The historical significance of the Trump-Epstein scandal: the degradation of humanity
In the thicket of daily news, it’s often hard to place events within a broad historical context. Indeed, during periods of rapid change the present can feel like it is perpetually erasing the past. We fixate on the now and the what next? and rather than becoming illuminated, get sucked into a black hole of actions stripped of meaning.
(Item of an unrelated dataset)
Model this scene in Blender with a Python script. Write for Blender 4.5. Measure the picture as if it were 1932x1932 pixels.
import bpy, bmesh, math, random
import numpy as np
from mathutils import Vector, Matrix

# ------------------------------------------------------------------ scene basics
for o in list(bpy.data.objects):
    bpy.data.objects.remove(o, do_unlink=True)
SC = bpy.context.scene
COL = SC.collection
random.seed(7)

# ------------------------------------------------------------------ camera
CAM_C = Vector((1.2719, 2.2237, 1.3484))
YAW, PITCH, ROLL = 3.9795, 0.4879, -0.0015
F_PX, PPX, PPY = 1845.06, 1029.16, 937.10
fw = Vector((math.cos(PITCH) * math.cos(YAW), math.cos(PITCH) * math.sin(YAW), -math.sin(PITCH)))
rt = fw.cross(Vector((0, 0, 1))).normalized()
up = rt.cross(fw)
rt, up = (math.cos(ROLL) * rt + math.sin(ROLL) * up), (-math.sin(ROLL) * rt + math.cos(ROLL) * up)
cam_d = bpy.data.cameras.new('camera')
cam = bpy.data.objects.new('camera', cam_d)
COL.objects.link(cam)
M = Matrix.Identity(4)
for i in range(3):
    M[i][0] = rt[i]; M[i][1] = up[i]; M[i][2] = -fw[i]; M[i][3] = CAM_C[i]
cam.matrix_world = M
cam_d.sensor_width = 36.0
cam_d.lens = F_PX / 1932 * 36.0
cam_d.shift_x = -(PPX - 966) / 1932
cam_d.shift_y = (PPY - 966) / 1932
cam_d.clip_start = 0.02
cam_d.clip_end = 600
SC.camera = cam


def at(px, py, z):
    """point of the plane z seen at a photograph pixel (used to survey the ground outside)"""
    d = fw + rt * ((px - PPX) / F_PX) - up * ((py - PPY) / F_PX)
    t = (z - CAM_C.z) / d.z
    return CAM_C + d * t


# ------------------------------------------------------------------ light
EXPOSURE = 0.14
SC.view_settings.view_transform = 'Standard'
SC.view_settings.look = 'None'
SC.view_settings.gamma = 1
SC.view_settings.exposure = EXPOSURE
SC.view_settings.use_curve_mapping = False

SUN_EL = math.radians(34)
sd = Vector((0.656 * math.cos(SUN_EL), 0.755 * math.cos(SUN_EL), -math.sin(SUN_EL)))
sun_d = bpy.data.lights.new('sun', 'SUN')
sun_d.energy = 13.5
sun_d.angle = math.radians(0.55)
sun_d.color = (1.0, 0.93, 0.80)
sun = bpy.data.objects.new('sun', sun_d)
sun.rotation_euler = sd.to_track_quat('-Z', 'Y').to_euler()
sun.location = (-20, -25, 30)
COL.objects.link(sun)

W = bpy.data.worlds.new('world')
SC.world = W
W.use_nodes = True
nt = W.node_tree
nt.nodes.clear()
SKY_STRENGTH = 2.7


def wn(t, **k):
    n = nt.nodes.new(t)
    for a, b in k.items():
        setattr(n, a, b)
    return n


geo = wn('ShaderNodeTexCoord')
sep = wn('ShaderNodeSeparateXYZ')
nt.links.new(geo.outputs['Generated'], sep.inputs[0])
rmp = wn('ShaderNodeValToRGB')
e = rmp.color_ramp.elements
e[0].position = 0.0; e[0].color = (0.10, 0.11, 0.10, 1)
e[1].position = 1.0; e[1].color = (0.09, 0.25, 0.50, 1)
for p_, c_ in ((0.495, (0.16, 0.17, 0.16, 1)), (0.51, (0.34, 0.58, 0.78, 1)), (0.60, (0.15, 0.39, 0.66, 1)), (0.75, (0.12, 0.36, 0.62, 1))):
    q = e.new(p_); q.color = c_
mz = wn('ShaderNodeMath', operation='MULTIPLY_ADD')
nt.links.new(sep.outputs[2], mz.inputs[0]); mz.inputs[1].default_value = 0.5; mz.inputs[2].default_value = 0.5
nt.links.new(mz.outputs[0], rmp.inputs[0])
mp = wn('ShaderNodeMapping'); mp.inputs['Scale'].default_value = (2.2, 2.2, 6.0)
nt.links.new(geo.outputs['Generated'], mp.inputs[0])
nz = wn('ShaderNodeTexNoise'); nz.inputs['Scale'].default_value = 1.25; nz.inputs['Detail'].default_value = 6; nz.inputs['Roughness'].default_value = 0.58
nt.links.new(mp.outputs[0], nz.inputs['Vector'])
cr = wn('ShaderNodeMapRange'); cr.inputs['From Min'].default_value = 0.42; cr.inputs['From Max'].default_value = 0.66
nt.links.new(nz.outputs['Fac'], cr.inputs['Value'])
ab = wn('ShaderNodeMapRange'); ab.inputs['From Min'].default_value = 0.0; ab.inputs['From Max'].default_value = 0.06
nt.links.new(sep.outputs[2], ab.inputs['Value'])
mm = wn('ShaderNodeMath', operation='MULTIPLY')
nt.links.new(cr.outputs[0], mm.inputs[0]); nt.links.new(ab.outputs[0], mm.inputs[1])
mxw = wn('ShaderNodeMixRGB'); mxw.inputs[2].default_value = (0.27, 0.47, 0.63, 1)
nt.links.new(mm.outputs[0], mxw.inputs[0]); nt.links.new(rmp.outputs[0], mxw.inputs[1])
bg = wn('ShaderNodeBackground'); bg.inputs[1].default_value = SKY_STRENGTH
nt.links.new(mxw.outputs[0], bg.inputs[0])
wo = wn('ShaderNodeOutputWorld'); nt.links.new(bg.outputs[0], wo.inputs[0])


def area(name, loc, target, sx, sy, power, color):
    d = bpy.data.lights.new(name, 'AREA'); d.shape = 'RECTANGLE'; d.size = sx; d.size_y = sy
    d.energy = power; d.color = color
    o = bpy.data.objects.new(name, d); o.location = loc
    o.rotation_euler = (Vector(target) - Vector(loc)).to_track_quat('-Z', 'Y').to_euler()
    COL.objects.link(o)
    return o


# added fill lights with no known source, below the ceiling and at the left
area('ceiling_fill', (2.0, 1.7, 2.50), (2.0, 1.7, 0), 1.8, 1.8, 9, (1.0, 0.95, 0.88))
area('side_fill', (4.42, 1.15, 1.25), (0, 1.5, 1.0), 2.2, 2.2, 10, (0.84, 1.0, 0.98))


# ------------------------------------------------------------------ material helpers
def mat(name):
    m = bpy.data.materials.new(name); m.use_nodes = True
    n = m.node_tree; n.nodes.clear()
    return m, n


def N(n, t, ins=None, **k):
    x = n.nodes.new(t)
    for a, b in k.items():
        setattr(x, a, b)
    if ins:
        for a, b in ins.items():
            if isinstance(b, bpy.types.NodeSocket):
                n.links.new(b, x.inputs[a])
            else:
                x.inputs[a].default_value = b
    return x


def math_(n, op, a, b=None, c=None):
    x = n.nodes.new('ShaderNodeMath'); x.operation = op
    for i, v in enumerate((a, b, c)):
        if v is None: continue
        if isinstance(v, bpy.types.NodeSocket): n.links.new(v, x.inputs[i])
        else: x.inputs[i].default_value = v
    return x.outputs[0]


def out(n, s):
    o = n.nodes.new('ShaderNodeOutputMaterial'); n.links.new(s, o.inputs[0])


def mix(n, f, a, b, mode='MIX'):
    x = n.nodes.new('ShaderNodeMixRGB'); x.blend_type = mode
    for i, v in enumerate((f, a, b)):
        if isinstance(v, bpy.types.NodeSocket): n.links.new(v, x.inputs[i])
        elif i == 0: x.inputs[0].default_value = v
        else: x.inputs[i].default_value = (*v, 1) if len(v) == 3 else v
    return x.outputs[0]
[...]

For this reason, the perspective of a scholar such as Sean Wilentz, the George Henry Davis 1886 Professor of American History at Princeton University, is both informative and all the more disturbing.
Wilentz says:
This is a guy [Trump] who comes out of an entire culture, an entire world which is based upon this kind of degradation, this kind of sexual degradation, because that’s what it’s about. It’s not about it’s not about sex. It’s about degradation fundamentally, it seems to me… As Michael [Wolff] was saying, these are things that would have disqualified anybody from becoming president. But but it’s more serious than that because it indicts our entire culture, our entire world, the entire politics we are living in right now. It’s not that he is worse or better or what have you than others. No, it’s that we have elected, we have put into power, a culture, a world, a class, if you will, of people for whom this is, as Michael said, it’s sadistic. It is degraded and it runs the country and indeed I think it runs the world right now, or it’s on the brink of running the world, because I think you see these kinds of characters elsewhere. This is not simply an American phenomena.